High pressure gas is injected from the surface, so all operations can be addressed above ground. Zero downhole intervention is required during installation and throughout the operation of the HPGL system. This is a significant improvement over conventional gas lift designs. According to the conclusions of a study conducted by the Society of Petroleum Engineers (SPE-195189-MS), HPGL delivers a rate of flow comparable to ESPs. The primary benefit of HPGL, sometimes called single point HPGL, is just what the name suggests—it’s a single point. Rather than successively activating gas lift valves installed throughout the the tubing string, gas is simply injected through a single point at the bottom of the tubing (either through the tubing or the annulus). That means there are no valves to repair, replace or maintain. Fewer moving parts, fewer points of failure, and reduced maintenance mean more uptime and maximum productivity. Consequently, Estis Compression systems provide a significant uplift in production potential.



The final point to make in this comparison of artificial lift methods is to compare the reigning champion, ESP, with the emerging and promising HPGL technology featuring wellhead compression. How do they stack up on the points of reliability, simplicity, and cost-effectiveness?

What is immediately clear is that ESPs are prone to failure, especially in wells that have been fractured with large quantities of sand. They have short lives, sometimes just a matter of weeks. The cost of replacing an ESP can run upwards of a quarter of a million dollars and the estimated cost to operate a horizontal, unconventional well through the initial flow phase may exceed half a million dollars. The high voltage needs, short life and costly operation have been tolerated due to high yields and impressive flow rates.

HPGL using advanced wellhead compression is more reliable, less complicated, and a cheaper alternative to ESP while producing similar yields. Brandon Pronk, in SPE 195180-MS, showed that HPGL flow rates are comparable to those of ESPs. This led Pronk to go a step further and appraise the cost of installing and operating ESPs vs. HPGL. He found that the capital requirement for HPGL was around two-hundred and fifty thousand dollars less than ESPs. Additionally, the monthly operational costs for HPGL are significantly lower. Finally, HPGL requires no downhole maintenance, features minimal points-of-failure, and oers a simpler design than ESPs. In short, HPGL costs less in time, capital, and maintenance than ESPs.
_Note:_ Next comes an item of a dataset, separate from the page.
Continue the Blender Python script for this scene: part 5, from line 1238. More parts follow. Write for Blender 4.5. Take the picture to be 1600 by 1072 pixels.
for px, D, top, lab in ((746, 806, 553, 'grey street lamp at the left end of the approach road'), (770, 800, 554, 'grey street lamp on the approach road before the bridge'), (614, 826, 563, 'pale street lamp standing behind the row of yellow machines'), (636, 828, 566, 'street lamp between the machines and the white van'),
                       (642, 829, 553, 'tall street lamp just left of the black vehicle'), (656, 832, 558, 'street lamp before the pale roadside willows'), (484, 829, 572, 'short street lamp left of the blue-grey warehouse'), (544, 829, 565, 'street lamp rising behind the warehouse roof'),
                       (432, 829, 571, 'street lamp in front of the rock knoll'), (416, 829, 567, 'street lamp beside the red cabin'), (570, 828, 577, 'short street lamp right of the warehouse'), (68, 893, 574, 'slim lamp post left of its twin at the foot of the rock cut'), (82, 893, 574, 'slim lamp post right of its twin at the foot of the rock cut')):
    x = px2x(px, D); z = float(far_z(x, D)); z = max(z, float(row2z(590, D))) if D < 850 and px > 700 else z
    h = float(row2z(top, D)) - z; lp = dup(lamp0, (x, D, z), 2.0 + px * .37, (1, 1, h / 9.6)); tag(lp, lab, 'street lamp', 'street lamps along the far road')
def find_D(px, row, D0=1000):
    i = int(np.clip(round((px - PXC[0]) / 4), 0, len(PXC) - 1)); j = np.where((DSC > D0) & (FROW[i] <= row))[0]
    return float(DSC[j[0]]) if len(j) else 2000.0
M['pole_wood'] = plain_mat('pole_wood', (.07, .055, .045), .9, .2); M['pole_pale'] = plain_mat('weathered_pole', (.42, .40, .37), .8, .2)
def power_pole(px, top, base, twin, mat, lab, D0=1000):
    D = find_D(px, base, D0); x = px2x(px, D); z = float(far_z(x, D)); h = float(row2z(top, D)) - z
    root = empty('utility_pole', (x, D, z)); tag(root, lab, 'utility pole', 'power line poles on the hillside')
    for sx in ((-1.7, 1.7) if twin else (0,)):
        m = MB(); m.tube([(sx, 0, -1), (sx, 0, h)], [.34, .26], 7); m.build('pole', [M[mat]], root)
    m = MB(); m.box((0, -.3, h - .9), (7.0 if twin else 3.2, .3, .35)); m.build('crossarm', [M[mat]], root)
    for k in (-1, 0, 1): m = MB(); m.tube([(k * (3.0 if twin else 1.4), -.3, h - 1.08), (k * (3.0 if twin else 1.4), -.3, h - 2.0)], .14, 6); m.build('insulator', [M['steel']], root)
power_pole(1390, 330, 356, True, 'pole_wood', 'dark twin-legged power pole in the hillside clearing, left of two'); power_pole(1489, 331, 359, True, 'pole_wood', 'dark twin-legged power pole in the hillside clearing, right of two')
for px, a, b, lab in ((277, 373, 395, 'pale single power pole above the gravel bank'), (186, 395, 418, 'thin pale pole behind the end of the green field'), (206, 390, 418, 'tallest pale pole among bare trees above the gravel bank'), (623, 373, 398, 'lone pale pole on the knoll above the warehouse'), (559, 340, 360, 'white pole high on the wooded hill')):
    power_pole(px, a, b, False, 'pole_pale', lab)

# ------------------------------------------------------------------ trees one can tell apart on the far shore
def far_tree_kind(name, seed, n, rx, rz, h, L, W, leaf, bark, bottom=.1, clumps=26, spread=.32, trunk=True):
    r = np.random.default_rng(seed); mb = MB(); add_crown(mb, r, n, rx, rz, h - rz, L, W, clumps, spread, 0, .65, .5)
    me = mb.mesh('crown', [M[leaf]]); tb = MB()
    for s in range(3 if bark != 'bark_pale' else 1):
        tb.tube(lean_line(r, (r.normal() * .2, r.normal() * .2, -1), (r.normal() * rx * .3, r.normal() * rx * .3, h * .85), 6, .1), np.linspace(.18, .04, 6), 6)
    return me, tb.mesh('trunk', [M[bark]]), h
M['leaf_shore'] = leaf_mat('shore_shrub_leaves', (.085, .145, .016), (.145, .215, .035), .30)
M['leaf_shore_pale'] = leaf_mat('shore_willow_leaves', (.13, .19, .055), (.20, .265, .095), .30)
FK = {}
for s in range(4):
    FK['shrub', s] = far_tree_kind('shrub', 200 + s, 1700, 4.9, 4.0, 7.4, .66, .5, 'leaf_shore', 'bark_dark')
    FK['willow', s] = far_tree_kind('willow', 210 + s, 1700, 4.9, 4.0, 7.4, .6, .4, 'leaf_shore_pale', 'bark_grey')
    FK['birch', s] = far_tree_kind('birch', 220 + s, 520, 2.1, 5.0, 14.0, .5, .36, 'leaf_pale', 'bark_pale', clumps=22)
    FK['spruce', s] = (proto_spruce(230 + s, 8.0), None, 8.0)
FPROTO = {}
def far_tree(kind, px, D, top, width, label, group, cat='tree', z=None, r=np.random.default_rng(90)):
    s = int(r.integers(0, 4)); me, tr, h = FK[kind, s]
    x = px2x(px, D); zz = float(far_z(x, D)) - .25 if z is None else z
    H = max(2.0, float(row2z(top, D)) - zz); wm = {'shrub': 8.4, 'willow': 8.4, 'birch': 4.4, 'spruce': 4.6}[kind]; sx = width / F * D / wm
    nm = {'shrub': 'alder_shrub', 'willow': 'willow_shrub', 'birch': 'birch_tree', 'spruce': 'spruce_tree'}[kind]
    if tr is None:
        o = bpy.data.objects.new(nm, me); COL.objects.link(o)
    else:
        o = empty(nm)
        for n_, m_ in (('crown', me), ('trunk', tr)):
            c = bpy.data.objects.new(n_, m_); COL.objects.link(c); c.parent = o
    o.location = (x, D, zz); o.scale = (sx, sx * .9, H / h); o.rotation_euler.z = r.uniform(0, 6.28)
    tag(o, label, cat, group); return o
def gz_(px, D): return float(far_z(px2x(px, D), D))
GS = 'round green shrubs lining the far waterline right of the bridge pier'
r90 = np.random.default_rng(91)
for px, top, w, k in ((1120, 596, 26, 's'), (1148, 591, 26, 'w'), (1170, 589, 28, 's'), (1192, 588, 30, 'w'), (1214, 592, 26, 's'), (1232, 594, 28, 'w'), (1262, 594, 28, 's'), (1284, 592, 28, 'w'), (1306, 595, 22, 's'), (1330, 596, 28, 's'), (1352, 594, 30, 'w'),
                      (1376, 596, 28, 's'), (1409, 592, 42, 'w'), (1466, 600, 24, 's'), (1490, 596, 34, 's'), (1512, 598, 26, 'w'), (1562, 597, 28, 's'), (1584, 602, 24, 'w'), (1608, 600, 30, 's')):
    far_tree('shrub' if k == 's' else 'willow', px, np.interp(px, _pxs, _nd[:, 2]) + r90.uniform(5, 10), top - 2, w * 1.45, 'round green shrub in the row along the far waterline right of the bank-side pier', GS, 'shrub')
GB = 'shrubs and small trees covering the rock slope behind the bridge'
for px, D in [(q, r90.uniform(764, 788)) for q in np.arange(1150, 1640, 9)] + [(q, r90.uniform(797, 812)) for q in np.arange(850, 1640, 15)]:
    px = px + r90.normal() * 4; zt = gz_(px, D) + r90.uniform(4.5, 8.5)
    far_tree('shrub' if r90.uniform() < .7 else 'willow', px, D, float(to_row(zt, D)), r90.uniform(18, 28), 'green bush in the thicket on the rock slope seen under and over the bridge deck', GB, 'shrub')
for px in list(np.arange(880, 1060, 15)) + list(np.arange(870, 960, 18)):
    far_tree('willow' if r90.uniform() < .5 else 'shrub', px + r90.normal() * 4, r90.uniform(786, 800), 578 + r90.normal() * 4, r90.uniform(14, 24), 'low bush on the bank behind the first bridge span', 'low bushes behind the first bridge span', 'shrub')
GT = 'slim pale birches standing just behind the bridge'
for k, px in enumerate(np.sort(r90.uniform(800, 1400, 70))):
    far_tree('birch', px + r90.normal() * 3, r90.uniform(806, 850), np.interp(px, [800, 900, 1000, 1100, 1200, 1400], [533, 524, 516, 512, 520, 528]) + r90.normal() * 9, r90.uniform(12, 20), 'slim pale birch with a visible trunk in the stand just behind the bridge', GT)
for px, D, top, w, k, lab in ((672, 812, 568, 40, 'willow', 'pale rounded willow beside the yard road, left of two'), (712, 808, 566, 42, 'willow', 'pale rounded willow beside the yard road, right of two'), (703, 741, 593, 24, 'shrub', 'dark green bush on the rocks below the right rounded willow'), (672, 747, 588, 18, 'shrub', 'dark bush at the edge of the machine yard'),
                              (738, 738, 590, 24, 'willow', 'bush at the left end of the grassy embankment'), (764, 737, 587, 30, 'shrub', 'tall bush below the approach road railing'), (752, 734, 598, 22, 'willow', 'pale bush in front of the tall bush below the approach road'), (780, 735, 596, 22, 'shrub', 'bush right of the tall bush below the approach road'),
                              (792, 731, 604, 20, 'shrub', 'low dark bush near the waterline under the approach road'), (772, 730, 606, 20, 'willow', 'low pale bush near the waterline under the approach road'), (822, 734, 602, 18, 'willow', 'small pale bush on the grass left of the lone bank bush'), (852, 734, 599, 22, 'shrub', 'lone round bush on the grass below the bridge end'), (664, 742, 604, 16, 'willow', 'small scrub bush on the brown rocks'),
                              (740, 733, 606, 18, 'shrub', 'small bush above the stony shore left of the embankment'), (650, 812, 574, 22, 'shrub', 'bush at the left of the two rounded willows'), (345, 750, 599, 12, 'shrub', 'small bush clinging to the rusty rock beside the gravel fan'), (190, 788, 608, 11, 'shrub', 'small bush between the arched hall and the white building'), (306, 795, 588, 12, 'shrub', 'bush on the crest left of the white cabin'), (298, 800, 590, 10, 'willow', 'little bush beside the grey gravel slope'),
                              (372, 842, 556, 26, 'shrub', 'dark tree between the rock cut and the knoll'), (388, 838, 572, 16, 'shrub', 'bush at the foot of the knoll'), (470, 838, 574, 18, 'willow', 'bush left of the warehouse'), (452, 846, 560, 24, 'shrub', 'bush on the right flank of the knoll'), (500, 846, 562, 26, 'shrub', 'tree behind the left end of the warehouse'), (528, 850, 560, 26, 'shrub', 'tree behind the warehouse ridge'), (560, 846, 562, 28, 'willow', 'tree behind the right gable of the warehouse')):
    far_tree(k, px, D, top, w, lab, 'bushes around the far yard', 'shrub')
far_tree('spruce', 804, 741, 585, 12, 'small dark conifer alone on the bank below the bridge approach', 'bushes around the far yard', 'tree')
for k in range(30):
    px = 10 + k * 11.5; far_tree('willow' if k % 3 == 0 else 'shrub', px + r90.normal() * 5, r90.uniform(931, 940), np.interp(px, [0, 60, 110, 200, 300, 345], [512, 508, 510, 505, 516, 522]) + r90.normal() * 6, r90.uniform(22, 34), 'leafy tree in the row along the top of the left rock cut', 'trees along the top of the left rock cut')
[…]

ESPs are currently the industry standard for unconventional, horizontal oil recovery. HPGL, still a new technology for onshore artificial lift oil production, is an emerging trend. However, HPGL provides well operators with a superior product. It is more dependable, requires less maintenance, and is more economical. HPGL also offers fluid lift rates comparable to ESPs. With companies like Estis making wellhead compression affordable, customizable, and reusable, the industry standard is surely on the cusp of change.